Sunday 24 February 2013

What Next?

It's a typical February day in Vancouver. It's cold; it's wet. There is a building wind out at Point Atkinson. By this afternoon the seas will be white with foam, heaving, weaving like a hungover drunk. I am trying to recover from last night; too much beer, too much wine, too much scotch, too much food. We are doing this for fun, right?

Right now we are inside a warm cabin. The windows are tiny, covered in condensation from three grown men breathing, from coffee boiling and breakfast cooking. The hatch cover is open slightly, letting in cool air and giving us a slit view of a grey, downtrodden sky. The sun is out there somewhere; I know this because of natural laws and personal experience. Yet today all it does is push away the black and tint it to a gun metal gray.

I am beginning to wonder what I will do once I quit work. I think this whole process is backwards. I should quit work while I am able, do the things I want to do, live what life I still can. Then, once my abilities diminish, I should go back to work. The problem is that I won't have a lot of ability by then. I will likely be wheelchair bound, although I am pretty much in that state already. I will likely be unable to talk or even use a keyboard.

As to what I will do once I quit work, this is an interesting challenge. I will likely be able to travel for a while, but will I want to travel full time? I doubt it. More likely I will want to travel a bit, then come home, then travel a bit, and so on. Road trips entice me, since I can do those without airports and stuff.

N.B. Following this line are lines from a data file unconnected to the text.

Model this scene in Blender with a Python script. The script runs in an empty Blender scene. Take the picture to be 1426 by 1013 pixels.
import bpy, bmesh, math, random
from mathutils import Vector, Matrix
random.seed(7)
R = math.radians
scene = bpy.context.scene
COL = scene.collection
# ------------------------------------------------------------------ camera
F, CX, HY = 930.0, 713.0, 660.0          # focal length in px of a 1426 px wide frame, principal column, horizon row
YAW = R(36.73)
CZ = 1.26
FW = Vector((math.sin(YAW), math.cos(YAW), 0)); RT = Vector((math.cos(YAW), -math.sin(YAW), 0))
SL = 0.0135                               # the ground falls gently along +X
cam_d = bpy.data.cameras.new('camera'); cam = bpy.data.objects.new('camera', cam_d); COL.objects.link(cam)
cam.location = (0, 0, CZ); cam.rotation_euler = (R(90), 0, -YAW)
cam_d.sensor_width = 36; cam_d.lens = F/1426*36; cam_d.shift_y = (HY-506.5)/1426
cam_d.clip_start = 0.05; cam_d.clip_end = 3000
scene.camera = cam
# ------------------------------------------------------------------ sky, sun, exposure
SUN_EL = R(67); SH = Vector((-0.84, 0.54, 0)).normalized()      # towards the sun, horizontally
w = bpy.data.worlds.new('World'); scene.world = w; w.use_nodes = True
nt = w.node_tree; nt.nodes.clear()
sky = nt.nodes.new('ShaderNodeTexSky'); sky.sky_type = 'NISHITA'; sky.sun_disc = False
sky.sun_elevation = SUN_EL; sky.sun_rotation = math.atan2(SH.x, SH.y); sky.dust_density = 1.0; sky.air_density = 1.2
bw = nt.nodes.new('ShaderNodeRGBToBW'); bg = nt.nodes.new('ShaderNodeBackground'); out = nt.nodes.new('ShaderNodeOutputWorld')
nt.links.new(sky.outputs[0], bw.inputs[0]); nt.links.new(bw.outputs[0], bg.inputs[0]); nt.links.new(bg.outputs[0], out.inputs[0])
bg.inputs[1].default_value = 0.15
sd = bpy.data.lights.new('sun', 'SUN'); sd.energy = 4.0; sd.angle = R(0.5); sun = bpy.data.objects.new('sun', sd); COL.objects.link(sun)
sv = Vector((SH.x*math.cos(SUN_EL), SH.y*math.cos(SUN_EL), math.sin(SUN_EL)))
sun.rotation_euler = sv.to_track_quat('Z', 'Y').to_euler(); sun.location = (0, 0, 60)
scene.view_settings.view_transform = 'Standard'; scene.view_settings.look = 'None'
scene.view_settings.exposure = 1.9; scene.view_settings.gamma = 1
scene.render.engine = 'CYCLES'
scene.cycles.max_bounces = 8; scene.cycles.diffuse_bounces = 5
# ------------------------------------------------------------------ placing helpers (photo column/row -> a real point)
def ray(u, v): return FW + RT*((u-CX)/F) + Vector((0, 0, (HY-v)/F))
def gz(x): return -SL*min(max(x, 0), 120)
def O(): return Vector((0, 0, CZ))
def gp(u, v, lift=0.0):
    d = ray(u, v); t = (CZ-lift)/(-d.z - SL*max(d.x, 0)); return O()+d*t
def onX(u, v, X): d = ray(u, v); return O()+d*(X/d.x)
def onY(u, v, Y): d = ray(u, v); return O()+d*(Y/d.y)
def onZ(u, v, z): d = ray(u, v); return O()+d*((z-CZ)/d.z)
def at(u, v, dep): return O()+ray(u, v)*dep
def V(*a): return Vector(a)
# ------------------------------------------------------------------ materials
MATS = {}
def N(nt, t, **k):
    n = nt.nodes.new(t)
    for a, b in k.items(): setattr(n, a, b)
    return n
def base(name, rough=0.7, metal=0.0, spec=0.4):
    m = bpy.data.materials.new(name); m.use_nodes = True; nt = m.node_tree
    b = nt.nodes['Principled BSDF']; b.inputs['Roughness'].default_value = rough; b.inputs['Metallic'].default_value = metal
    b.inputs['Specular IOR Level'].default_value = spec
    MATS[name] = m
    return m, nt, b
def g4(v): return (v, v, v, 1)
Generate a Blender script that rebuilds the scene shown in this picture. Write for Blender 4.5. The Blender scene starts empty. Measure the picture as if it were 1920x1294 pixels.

On the other hand I think I would like to go to the north of Italy once more before I die. It's not a show-stopper, just a thing I think about.

When I am not traveling, I think I might volunteer with the ALS society and perhaps see if I can do a bit of public speaking, as long as I can talk. I am a natural organizer, a doer of things. That, along with my experience in speaking, teaching and training, might be useful. I like the idea of being useful for as long as I can.

Or maybe I can just spend time on my boat.